Корнилов сам не отрицает, что направил В. Львова, члена Думы, что-то сказать мне, и, разговаривая 27 августа около пяти вечера по прямой линии с Савинковым, Корнилов, среди прочего, сказал: «Вчера вечером, когда я разговаривал с премьером по телеграфу, я подтвердил ему, что просил Львова связаться с ним, и я был вполне доволен, что премьер, убежденный в серьезности положения страны и желающий работать в полном согласии со мной, решил сегодня же поехать в Генеральный штаб, чтобы здесь прийти к какому-нибудь определенному решению».
Правда, позднее, давая показания следственной комиссии, генерал Корнилов утверждал, что он «только подтвердил свою просьбу Керенскому прибыть в Генеральный штаб». Однако достаточно взглянуть на текст сообщения на ленте, чтобы понять, что перед тем, как подтвердить необходимость моего приезда в Могилев, генерал Корнилов (пункт 1) уже ответил категорическим подтверждением на вопрос: должен ли я действовать согласно заявлению Львова?
Кроме этого, характер второго вопроса и ответ на него генерала Корнилова в отношении его дальнейших слов: «все, что сказал Львов, в равной степени относится к Б. В. Савинкову», — несомненно, показывали, что Корнилов прекрасно понимал, почему «А. Ф. Керенский колеблется полностью довериться нам», понимал, что имелось в виду не только под словом «начало», но и под выражением: «сделать это сегодня» невозможно, и т. д.
Одним словом, весь текст телеграфной ленты не оставлял сомнений в том, что генерал Корнилов не осмелился сказать правду следственной комиссии. И если генерал говорил, что только подтвердил свое приглашение мне приехать в Генеральный штаб, то почему это приглашение последовало «после того разговора», поясняет князь Трубецкой: «Вздох облегчения вырвался из груди Корнилова, и на мой вопрос: „Тогда Временное правительство согласится с вами во всем?“ — он ответил: „Да“». Почему?
Так что это не было «ложью», когда я заявил, что это было сродни «приказу» передать полную власть Временного правительства генералу Корнилову и что Львов прибыл ко мне именно с этой миссией. «События требуют вполне определенного решения в наикратчайший срок», — сказал Корнилов по прямой линии. Более того, на следующий день в разговоре с Савинковым на эту же тему Корнилов сказал: «После вашего отъезда[21] я получил два тревожных сообщения о состоянии дел на фронте и в тылу (и я могу добавить, что Крымов тогда на самом деле двигался к Петрограду). Я сказал Львову, что глубоко убежден, что единственное решение можно найти в установлении диктатуры и во введении военного положения и смертной казни по всей стране.
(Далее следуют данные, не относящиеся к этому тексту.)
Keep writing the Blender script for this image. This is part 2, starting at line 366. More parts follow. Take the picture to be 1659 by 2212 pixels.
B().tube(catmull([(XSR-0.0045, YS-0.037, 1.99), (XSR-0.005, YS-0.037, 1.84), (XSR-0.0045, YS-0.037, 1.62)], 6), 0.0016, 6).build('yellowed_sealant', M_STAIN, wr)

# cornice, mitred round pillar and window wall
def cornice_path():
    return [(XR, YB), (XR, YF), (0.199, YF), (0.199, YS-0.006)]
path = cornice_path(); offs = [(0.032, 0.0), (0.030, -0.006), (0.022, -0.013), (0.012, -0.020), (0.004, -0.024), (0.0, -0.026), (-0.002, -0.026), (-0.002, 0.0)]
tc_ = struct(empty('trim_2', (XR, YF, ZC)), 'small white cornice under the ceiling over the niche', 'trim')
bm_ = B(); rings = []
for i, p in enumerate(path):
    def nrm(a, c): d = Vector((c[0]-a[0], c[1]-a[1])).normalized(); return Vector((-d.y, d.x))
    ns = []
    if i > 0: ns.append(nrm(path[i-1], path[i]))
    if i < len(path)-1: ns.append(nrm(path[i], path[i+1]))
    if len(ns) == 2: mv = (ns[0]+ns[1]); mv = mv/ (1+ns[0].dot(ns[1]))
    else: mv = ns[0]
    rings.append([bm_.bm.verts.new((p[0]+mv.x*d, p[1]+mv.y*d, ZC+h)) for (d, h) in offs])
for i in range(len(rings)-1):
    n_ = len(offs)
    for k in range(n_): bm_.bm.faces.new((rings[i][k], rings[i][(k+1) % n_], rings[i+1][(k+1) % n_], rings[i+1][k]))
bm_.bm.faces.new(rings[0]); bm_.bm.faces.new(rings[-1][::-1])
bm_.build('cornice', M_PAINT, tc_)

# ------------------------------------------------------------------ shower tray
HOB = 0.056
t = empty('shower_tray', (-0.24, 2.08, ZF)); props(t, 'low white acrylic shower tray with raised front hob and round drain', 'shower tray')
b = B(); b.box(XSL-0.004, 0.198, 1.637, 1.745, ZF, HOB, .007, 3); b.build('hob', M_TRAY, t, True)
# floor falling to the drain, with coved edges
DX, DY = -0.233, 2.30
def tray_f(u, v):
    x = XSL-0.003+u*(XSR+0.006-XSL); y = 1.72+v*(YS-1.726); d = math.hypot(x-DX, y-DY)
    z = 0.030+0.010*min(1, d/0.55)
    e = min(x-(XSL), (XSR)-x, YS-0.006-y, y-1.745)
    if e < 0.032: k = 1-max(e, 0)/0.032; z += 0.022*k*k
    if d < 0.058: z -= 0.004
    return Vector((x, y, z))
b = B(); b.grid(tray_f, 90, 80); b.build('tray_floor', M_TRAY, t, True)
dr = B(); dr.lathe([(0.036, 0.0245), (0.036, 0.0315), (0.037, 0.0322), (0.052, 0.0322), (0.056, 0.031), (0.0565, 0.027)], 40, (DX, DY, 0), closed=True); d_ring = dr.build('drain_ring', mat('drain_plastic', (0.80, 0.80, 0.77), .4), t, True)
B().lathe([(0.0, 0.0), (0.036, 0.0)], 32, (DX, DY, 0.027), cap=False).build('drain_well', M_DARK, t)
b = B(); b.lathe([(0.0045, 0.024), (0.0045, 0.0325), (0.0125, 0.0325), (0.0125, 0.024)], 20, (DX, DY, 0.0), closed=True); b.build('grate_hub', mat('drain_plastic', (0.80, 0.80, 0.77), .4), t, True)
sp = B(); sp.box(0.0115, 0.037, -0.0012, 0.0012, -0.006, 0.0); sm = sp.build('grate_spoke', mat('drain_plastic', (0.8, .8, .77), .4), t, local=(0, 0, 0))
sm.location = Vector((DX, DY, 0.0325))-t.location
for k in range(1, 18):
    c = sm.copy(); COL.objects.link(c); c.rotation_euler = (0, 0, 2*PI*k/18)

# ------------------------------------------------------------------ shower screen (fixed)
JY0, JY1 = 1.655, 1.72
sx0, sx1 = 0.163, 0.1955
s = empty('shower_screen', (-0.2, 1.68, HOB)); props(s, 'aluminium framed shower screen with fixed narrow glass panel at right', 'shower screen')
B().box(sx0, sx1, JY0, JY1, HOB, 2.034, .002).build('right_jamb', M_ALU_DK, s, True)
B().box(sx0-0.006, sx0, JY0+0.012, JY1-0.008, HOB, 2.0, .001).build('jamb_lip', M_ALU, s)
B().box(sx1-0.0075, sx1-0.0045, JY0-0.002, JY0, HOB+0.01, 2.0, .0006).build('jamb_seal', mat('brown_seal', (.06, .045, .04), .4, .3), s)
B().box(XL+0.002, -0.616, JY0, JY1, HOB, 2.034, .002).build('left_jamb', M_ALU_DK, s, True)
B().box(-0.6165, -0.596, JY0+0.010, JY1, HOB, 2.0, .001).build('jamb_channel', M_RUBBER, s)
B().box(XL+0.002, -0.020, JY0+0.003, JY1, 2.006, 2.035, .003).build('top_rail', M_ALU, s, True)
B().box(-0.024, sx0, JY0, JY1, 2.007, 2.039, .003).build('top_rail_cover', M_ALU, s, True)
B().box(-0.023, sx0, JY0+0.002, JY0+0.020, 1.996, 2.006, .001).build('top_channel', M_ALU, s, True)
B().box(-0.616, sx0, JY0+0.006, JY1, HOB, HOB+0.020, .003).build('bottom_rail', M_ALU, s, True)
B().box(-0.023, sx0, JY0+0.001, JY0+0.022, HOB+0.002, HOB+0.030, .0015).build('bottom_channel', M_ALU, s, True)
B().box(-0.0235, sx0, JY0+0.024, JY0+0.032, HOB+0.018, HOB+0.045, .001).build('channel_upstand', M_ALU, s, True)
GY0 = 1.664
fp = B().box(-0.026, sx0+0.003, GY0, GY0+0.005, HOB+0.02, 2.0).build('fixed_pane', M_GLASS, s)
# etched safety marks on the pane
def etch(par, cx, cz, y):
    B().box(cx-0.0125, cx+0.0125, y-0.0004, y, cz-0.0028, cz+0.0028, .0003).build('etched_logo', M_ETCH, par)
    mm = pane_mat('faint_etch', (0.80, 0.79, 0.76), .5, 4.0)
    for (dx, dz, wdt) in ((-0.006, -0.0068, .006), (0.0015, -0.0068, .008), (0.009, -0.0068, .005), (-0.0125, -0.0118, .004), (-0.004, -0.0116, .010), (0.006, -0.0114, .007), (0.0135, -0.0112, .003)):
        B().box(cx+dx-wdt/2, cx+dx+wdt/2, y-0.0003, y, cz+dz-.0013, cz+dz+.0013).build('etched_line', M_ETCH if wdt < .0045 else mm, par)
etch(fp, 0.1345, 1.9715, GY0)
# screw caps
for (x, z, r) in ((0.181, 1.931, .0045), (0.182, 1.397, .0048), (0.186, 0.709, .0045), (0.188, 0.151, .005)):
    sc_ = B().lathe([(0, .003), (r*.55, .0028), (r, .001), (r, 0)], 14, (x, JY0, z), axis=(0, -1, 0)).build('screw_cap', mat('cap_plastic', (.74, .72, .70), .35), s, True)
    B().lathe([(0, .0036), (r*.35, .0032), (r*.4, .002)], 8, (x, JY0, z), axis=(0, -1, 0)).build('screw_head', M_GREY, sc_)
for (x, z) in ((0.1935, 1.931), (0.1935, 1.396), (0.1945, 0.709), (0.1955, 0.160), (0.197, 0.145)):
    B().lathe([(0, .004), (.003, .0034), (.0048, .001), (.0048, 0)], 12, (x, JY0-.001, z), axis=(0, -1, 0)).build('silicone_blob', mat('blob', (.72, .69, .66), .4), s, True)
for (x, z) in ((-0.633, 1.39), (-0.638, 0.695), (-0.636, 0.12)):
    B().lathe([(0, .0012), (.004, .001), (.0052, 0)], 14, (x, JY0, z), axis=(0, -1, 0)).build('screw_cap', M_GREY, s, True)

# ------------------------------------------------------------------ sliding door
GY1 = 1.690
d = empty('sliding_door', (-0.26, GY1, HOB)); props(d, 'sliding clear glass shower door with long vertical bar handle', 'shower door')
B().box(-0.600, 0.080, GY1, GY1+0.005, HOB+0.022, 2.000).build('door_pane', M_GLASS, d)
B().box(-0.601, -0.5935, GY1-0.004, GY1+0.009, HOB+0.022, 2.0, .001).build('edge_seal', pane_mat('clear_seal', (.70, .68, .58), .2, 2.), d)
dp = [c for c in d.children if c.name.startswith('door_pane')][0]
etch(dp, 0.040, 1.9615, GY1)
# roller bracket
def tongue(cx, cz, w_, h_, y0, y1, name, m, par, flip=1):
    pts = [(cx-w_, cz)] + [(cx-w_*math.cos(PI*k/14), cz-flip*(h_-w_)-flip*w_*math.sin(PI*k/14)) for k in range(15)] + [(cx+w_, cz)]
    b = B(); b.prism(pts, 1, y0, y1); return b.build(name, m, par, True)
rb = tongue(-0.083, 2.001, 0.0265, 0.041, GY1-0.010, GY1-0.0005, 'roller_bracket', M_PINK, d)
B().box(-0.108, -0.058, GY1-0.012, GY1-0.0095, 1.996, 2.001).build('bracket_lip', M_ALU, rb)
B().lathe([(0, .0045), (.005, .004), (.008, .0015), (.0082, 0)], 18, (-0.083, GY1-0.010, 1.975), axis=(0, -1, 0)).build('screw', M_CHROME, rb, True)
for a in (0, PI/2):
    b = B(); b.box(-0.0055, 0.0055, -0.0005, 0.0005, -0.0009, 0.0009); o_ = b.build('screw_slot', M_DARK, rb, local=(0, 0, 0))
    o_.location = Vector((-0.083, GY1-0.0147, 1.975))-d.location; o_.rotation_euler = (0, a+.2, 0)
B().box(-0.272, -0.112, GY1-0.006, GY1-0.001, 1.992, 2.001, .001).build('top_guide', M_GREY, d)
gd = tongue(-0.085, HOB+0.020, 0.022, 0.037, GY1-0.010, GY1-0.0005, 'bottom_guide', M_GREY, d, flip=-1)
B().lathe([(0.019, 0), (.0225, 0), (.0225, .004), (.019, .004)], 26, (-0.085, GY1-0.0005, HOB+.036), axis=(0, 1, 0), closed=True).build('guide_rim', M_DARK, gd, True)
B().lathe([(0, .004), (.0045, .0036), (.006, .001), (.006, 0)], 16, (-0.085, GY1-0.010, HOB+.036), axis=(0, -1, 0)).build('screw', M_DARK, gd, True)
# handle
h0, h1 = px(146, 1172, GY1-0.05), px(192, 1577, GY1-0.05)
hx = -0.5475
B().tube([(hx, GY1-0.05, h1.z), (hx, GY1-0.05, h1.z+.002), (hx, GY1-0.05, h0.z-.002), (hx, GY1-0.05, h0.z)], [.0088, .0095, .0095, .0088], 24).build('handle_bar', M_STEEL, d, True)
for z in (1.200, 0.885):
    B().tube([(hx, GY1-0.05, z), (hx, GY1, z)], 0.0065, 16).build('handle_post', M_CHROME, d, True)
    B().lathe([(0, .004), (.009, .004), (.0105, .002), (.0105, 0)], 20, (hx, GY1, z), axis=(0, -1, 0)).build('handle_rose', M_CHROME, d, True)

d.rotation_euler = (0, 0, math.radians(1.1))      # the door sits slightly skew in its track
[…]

Я попросил В. Львова сказать Керенскому и вам, что считаю абсолютно необходимым, чтобы вы и Керенский разделили власть в правительстве. Я попросил его передать мою настоятельную просьбу о вашем приезде в Генеральный штаб, чтобы мы могли принять какое-нибудь определенное решение, и добавил к этому, что в свете точной информации, которой я располагаю о восстании большевиков в Петрограде, считаю положение крайне серьезным и, в частности, полагаю, что ваше и Керенского присутствие в Петрограде весьма опасно для вас обоих, и по этой причине я предлагаю вам прибыть в Генеральный штаб, гарантируя своим честным словом вашу абсолютную безопасность». Разве не более чем очевидно, что услуги Львова полностью совпадают с фактическим замыслом генерала Корнилова, а «опасения» Львова за мою жизнь — с обещаниями «безопасности» со стороны генерала? Почему, однако, должен главнокомандующий давать «слово чести», что премьер-министр, глава государства, останется в живых, если прибудет в Генеральный штаб главнокомандующего по приглашению последнего?
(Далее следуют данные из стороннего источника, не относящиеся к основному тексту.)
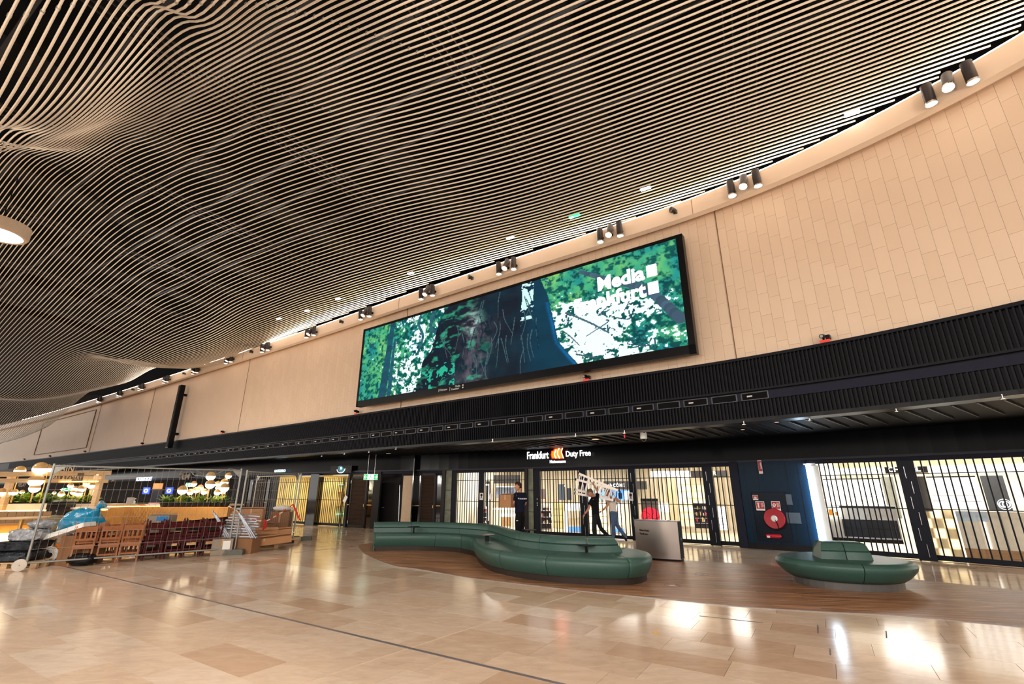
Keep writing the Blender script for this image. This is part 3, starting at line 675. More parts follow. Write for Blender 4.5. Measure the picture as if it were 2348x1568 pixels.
MB().tube([(xr + rr_ * 1.08 * math.cos(t_), -.05, zr + rr_ * 1.12 * math.sin(t_)) for t_ in np.linspace(3.3, 6.1, 16)], .012, 6).build('hose', mat('black_rubber', (20, 20, 22), .6), hr)
MB().tube([(xr + .02, -.1, zr - .02), (xr + .07, -.11, zr - rr_ * .5), (xr + .09, -.1, zr - rr_ * .95)], .014, 6).build('lever', mat('black_rubber', (20, 20, 22), .6), hr)
ze = zc(1228); ex_ = thing('fire_extinguisher', 'small red extinguisher lying in the lower shelf of the fire cabinet', 'extinguisher', (p.x, p.y, 0), math.atan2(t.y, t.x))
MB().lathe([(.001, 0), (.06, .01), (.065, .05), (.065, .36), (.03, .42), (.001, .42)], (-.2, -.09, ze), 16, Matrix.Rotation(PI / 2, 3, 'Y')).build('bottle', M_REDP, ex_, smooth=True)
MB().box((-.26, -.09, ze), (.1, .04, .05)).build('valve', M_BLKP, ex_); MB().box((-.12, -.155, ze - .02), (.08, .004, .06)).build('sticker', M_WHT, ex_)
def fsign(u0, v0, u1, v1, kind, label):
    A, B = pl(u0, v1, -.16), pl(u1, v1, -.16); Wd = (B - A).length; H_ = FRONT.hit(u0, v0, -.16)[1] - A.z; c = (A + B) / 2; t = ftan(fu((u0 + u1) / 2, v1))
    g = thing('fire_sign', label, 'sign', (c.x, c.y, A.z), math.atan2(t.y, t.x), 'red fire safety signs on the navy wall')
    MB().box((0, 0, H_ / 2), (Wd, .006, H_)).build('plate', M_WHT, g); MB().box((0, -.004, H_ * .56), (Wd * .9, .004, H_ * .76)).build('field', M_REDP, g)
    m = MB()
    if kind == 0: m.box((-Wd * .2, -.008, H_ * .52), (Wd * .16, .004, H_ * .46)); m.box((-Wd * .2, -.008, H_ * .8), (Wd * .3, .004, H_ * .07))
    if kind == 1: m.lathe([(Wd * .08, -.002), (Wd * .2, -.002), (Wd * .2, .002), (Wd * .08, .002)], (-Wd * .18, -.008, H_ * .6), 14, RX); m.box((-Wd * .2, -.008, H_ * .4), (Wd * .2, .004, H_ * .08))
    if kind == 2: m.box((0, -.008, H_ * .4), (Wd * .45, .004, H_ * .3)); m.tube([(-Wd * .2, -.008, H_ * .6), (0, -.008, H_ * .75), (Wd * .2, -.008, H_ * .6)], .006, 4)
    else:
        for k in range(3): m.tube([(Wd * (.12 + .1 * k), -.008, H_ * .36), (Wd * (.2 + .1 * k), -.008, H_ * .55), (Wd * (.1 + .1 * k), -.008, H_ * .68), (Wd * (.16 + .1 * k), -.008, H_ * .84)], .006, 4)
    m.build('pictogram', M_WHT, g)
fsign(1735, 1149, 1755, 1170, 0, 'red and white extinguisher sign left on the fire cabinet')
fsign(1771, 1149, 1791, 1170, 1, 'red and white hose reel sign right on the fire cabinet')
fsign(1727, 1135, 1739, 1146, 2, 'small square red fire sign above the extinguisher sign')
fsign(1741, 1055, 1750, 1086, 3, 'tall narrow pale label high on the navy wall')

# ---------------------------------------------------------------- shop interiors
def interior(a0, a1, depth, zc_, wallm, floorm, ceilm, lights, power, col, nm):
    n = 14; R = struct(nm)
    A = np.linspace(a0, a1, n)
    MB().grid([[(*FRONT.p(a, .12), zc_), (*FRONT.p(a, depth), zc_)] for a in A]).build('shop_ceiling', ceilm, R)
    MB().grid([[(*FRONT.p(a, depth), 0), (*FRONT.p(a, depth), zc_)] for a in A]).build('back_wall', wallm, R)
    for a in (a0, a1): MB().grid([[(*FRONT.p(a, .12), 0), (*FRONT.p(a, .12), zc_)], [(*FRONT.p(a, depth), 0), (*FRONT.p(a, depth), zc_)]]).build('side_wall', wallm, R)
    MB().grid([[(*FRONT.p(a, -.02), .008), (*FRONT.p(a, depth), .008)] for a in A]).build('shop_floor', floorm, R)
    for k in range(lights):
        f = (k + .5) / lights; a = a0 + (a1 - a0) * f
        q = FRONT.p(a, depth * .45); t = FRONT.t(a)
        area('shop_light', (q[0], q[1], zc_ - .06), power, abs(a1 - a0) / lights * .6, col, (0, 0, math.atan2(t[1], t[0])), 'RECTANGLE', depth * .5)
        q2 = FRONT.p(a, depth * .3)
        MB().box((0, 0, 0), (.9, .25, .03)).build('ceiling_panel_light', M_LBOX, R).location = (q2[0], q2[1], zc_ - .03)
    return R
M_SHF = mat('shop_tile', (226, 214, 196), .18, var=.04)
M_PLEAT = mat('pleated_cream', (236, 228, 208), .6, var=.03)
R1 = interior(fu(1680, 1075), fu(1040, 1088), 6.5, 2.9, M_PLEAT, M_SHF, M_CREAM, 6, 110, (1, .96, .89), 'duty_free_room')
R2 = interior(4.0, fu(1862, 1066), 5.5, 2.9, M_CREAM, M_SHF, M_CREAM, 4, 130, (1, .97, .93), 'perfume_room')
for f in np.linspace(0.01, .99, 60):      # vertical wall pleats at the back of the first shop
    a = fu(1680, 1075) + (fu(1040, 1088) - fu(1680, 1075)) * f; MB().bar(fp(a, 6.45, 0), fp(a, 6.45, 2.9), .05, .06).build('pleat', mat('pleat_shadow', (196, 184, 162), .6), R1)

def sbox(nm, u0, v0, u1, v1, d, dep, m_, label, cat, parts=(), base=None, grp=None):
    """a piece of shop furniture: front face between two sight lines at plan distance d"""
    A = atd(u0, (v0 + v1) / 2, d); B = atd(u1, (v0 + v1) / 2, d); c = (A + B) / 2; c.z = 0
    t = Vector((B.x - A.x, B.y - A.y, 0)); L = t.length; um = (u0 + u1) / 2
    z0 = atd(um, v1, d).z if base is None else base; z1 = atd(um, v0, d).z; z0 = max(z0, .012)
    if z0 < .25 and base is None: z0 = .012
    g = thing(nm, label, cat, c, math.atan2(t.y, t.x), grp)
    MB().box((0, dep / 2, (z0 + z1) / 2), (L, dep, z1 - z0)).build('carcass', m_, g)
    for (pn, fx0, fx1, fz0, fz1, pm) in parts:
        MB().box((L * ((fx0 + fx1) / 2 - .5), -.012, z0 + (z1 - z0) * (fz0 + fz1) / 2), (L * (fx1 - fx0), .024, (z1 - z0) * (fz1 - fz0))).build(pn, pm, g)
    return g, L, z0, z1
def shelves(n, m_=None, x0=.05, x1=.95): return [('shelf', x0, x1, (k + 1) / (n + 1) - .012, (k + 1) / (n + 1) + .012, m_ or M_WHT) for k in range(n)]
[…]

То, что произошло в штабе после разговора, еще раз подтвердило, что Львов не следовал игре своего воображения, когда обращался ко мне, чтобы я немедленно выполнил приказ («в наиболее кратчайший срок», в соответствии с сообщением генерала Корнилова по машине Хьюгса).
«Главнокомандующий, — продолжает свои показания князь Трубецкой, — утверждал, что он в принципе пришел к полному пониманию с премьер-министром, и отдает приказ, подтверждающий отправку в Петроград необходимых войск. В то же время он направил телеграммы ряду видных политических деятелей, приглашая их прибыть в свой штаб, чтобы обсудить возникшую ситуацию, и с тем, чтобы побудить их вместе с некоторыми членами Временного правительства (Керенским и Савинковым) сформировать новый кабинет, который, по словам Корнилова, должен будет выработать строго демократическую программу, консолидирующую свободу людей и имеющую своей главной чертой решение аграрного вопроса». Я должен добавить, что уже примерно за две недели до 26 августа некий профессор из Москвы прибыл в штаб для «разговора» по аграрному вопросу, и к 26 августа уже был составлен полный проект аграрного закона или манифеста.